### Provided entries
--- start ---

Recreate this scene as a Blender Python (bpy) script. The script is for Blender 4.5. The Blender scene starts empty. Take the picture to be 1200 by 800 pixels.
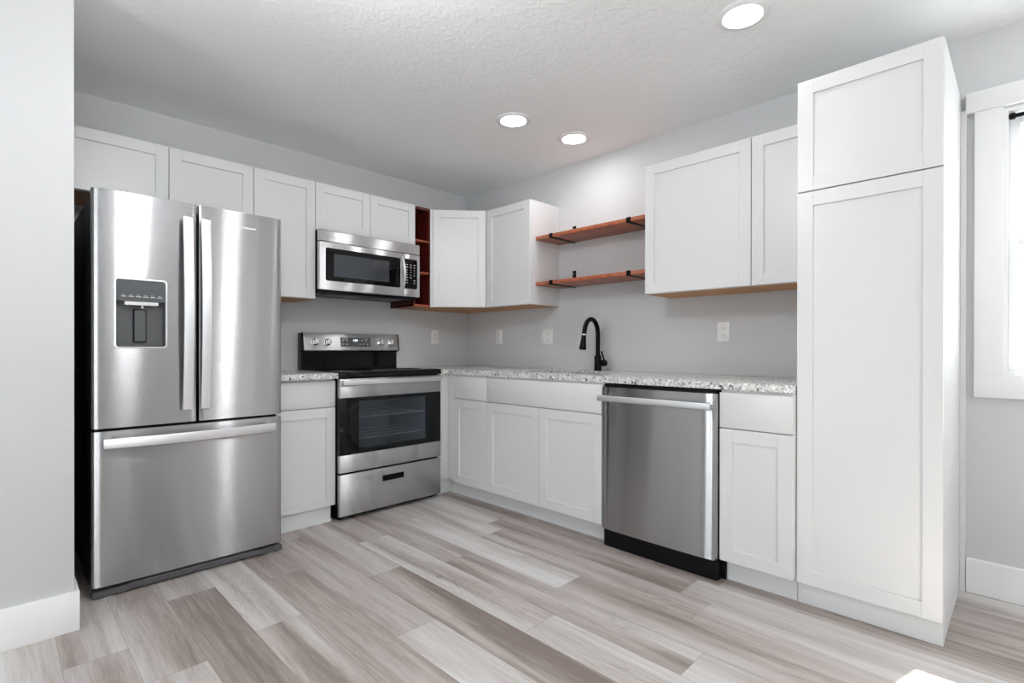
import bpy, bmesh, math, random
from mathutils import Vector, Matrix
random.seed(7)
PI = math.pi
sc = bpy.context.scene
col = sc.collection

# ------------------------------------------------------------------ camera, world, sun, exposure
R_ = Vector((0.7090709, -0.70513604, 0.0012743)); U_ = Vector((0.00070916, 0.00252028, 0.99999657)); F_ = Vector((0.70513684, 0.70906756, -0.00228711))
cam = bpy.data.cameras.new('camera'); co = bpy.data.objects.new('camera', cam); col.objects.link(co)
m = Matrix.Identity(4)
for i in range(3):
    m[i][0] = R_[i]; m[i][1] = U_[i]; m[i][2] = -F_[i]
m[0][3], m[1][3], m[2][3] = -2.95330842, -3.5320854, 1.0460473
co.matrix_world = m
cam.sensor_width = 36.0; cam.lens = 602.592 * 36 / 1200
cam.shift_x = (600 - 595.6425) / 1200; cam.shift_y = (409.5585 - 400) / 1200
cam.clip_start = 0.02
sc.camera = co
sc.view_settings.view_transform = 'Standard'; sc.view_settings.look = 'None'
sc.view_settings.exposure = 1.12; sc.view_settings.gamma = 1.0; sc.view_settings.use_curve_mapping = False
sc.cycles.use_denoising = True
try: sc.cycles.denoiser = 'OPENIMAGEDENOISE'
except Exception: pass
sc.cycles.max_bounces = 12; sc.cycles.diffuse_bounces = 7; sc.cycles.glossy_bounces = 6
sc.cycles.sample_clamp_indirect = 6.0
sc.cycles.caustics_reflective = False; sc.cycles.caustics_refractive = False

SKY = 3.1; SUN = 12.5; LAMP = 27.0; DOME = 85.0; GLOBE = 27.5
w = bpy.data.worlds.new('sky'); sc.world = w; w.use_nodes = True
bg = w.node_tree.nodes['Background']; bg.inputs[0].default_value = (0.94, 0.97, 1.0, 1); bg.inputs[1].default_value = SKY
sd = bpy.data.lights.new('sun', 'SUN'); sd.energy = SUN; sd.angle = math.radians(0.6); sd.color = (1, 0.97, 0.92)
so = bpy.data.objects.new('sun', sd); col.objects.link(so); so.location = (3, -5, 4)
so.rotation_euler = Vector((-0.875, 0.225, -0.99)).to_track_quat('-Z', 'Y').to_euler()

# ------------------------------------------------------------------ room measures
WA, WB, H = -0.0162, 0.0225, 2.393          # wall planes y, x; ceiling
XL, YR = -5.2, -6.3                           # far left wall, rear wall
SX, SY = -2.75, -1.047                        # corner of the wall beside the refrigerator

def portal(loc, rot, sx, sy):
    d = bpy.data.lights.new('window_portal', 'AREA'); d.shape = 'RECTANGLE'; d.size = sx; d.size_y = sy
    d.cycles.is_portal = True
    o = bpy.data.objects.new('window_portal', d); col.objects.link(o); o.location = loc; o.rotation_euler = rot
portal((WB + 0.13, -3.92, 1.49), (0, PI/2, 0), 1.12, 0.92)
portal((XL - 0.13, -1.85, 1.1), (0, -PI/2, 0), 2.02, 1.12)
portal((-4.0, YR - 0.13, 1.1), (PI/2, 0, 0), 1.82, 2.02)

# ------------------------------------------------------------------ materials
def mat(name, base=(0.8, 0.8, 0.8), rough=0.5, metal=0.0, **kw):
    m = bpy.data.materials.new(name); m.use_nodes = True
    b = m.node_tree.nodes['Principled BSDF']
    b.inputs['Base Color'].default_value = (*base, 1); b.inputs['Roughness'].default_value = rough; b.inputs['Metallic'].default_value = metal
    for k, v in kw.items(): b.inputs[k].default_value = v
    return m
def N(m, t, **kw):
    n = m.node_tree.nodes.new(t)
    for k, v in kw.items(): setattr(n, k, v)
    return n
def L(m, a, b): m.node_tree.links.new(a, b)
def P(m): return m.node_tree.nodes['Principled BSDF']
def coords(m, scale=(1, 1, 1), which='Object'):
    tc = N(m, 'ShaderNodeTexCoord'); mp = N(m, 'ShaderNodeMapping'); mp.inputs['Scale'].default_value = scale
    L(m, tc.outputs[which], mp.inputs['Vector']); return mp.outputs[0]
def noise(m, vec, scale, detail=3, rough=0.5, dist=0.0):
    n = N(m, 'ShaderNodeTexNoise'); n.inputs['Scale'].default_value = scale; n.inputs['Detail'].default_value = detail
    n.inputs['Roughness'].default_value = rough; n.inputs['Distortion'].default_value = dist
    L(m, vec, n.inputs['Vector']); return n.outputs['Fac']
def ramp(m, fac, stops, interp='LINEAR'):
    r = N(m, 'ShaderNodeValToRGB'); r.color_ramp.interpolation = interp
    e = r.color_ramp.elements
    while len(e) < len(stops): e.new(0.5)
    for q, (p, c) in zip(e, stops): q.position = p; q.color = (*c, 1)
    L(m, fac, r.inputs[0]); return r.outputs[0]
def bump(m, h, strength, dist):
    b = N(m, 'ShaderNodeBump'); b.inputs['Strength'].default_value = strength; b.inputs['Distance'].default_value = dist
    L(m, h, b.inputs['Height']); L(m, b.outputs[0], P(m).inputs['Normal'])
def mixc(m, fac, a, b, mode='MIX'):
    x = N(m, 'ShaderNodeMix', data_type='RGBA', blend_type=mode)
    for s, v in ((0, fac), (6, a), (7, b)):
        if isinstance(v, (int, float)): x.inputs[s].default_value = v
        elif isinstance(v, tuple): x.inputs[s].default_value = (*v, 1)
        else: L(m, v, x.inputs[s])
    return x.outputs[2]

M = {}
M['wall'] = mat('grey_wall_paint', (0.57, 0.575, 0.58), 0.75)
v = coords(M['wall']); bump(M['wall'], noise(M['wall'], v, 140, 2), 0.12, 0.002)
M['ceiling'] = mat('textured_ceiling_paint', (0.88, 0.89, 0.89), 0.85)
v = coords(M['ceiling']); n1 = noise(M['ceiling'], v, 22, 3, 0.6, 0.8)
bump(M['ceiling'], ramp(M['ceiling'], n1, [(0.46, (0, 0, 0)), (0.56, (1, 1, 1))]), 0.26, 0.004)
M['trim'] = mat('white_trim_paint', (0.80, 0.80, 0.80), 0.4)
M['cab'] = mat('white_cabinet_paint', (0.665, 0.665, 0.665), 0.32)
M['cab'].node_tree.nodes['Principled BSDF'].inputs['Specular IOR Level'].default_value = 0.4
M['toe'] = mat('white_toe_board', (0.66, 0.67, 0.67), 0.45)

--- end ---
--- start ---

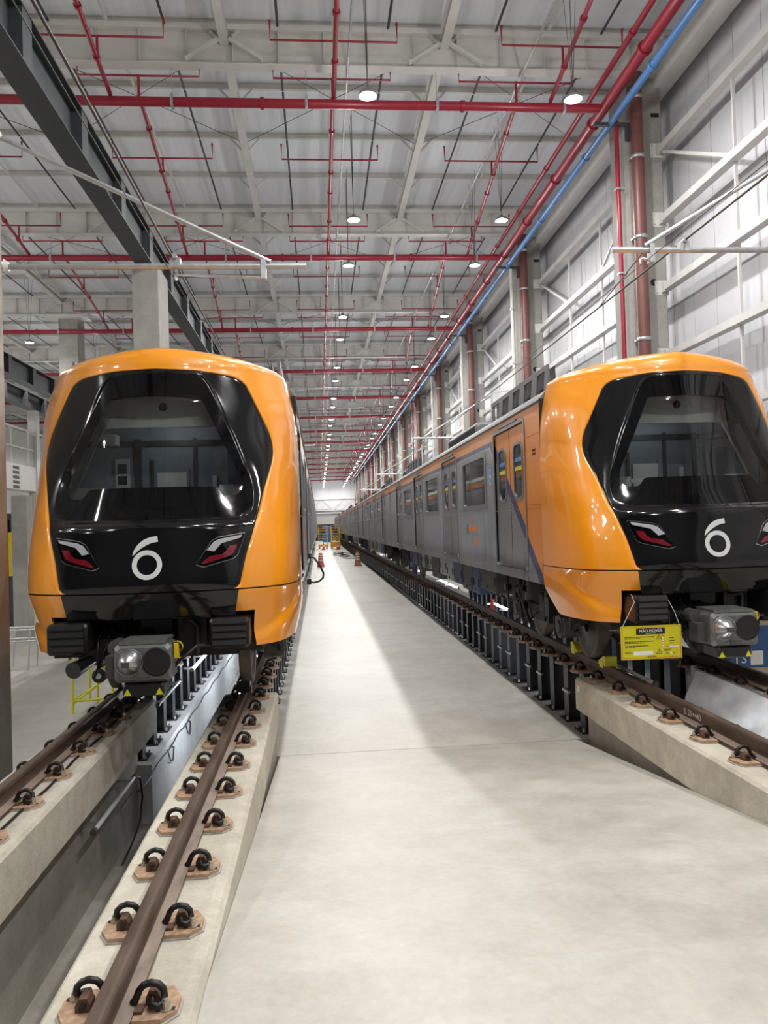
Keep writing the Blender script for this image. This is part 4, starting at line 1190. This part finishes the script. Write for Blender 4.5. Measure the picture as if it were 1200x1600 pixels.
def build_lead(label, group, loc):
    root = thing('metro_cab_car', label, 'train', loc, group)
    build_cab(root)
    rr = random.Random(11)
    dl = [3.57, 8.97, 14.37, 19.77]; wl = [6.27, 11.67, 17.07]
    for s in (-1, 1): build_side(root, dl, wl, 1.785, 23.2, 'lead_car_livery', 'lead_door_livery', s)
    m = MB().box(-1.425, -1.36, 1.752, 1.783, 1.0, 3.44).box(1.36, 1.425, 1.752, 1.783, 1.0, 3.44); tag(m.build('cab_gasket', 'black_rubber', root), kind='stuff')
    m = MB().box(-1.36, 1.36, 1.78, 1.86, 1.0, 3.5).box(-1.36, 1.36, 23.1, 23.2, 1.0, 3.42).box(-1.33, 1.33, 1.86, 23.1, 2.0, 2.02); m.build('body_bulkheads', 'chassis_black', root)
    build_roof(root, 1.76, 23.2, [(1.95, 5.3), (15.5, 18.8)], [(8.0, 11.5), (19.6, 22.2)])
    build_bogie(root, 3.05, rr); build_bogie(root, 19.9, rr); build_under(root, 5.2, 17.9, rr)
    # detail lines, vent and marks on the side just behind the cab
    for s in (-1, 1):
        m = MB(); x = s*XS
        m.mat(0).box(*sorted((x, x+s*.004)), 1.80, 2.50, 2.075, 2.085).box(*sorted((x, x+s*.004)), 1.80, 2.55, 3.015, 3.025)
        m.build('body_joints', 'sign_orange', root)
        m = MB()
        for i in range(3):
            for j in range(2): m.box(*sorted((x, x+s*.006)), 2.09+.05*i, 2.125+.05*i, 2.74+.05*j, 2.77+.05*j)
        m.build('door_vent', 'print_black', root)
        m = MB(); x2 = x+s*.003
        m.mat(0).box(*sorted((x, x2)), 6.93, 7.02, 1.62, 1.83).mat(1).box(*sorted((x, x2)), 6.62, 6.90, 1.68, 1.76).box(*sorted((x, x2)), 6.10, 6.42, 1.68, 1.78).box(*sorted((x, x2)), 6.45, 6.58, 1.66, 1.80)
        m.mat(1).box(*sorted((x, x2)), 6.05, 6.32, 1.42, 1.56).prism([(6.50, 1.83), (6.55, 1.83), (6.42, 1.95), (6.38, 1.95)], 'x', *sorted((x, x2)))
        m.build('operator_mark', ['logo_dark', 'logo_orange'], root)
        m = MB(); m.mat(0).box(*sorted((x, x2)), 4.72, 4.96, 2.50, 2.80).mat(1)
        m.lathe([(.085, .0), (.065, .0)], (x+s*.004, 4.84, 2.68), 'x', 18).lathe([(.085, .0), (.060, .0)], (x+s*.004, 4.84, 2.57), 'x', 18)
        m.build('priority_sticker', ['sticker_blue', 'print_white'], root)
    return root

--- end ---
--- start ---

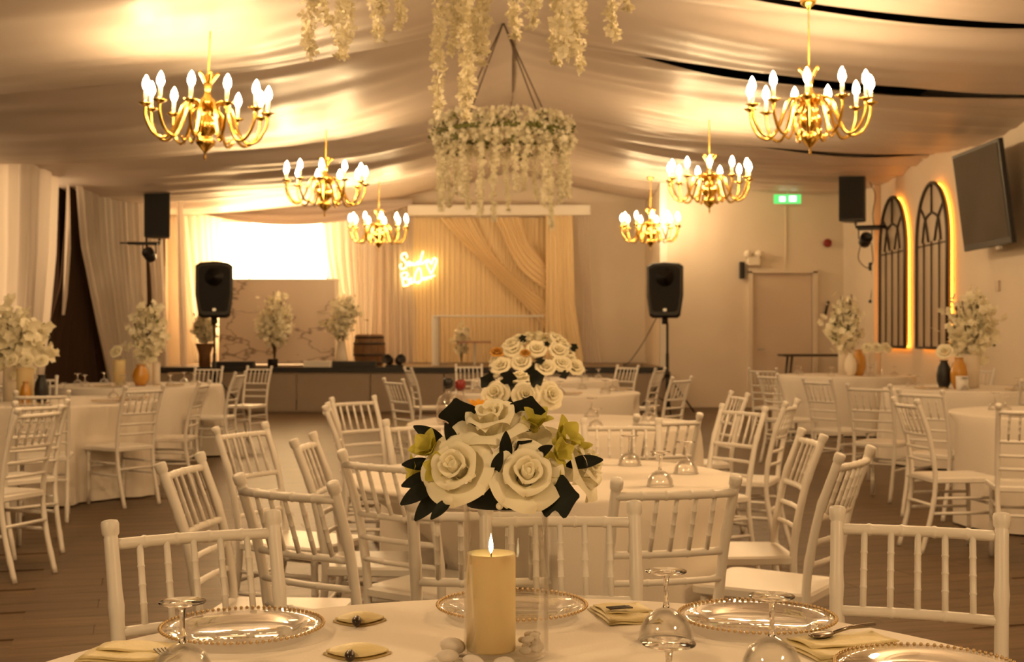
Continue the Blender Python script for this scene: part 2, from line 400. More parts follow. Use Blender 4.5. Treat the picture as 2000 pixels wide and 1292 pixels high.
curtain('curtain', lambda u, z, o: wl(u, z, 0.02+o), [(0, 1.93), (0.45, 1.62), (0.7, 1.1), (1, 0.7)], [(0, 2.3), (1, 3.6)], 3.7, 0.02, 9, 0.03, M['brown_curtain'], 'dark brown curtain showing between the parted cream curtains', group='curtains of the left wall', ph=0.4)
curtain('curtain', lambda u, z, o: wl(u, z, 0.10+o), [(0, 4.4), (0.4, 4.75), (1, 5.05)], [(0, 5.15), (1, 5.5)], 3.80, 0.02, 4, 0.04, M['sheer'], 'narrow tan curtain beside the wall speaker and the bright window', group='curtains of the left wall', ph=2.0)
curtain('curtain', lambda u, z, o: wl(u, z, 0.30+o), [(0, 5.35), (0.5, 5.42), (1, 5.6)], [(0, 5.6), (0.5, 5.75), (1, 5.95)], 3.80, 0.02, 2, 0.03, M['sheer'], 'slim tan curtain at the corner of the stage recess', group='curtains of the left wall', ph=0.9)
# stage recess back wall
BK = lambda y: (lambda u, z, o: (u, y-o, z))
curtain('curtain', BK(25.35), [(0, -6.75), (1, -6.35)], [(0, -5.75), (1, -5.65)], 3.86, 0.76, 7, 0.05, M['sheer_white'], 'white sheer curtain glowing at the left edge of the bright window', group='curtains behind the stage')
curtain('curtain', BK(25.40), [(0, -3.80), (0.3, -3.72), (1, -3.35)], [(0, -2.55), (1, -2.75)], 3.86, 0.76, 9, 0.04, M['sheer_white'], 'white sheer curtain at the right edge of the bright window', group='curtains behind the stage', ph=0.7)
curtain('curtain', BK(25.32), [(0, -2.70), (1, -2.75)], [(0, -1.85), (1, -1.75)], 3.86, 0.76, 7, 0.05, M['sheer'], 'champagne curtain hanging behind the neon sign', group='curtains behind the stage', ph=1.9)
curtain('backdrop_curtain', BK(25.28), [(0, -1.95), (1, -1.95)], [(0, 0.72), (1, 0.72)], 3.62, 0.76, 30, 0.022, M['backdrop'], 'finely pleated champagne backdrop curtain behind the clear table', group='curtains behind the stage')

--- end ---

### Task brief
Quote the lines above exactly, starting with the one that has "Recreate this scene" and ending with the one that has "col = sc.collection"; drop the pictures and include nothing else.

### Written response
Recreate this scene as a Blender Python (bpy) script. The script is for Blender 4.5. The Blender scene starts empty. Take the picture to be 1200 by 800 pixels.
import bpy, bmesh, math, random
from mathutils import Vector, Matrix
random.seed(7)
PI = math.pi
sc = bpy.context.scene
col = sc.collection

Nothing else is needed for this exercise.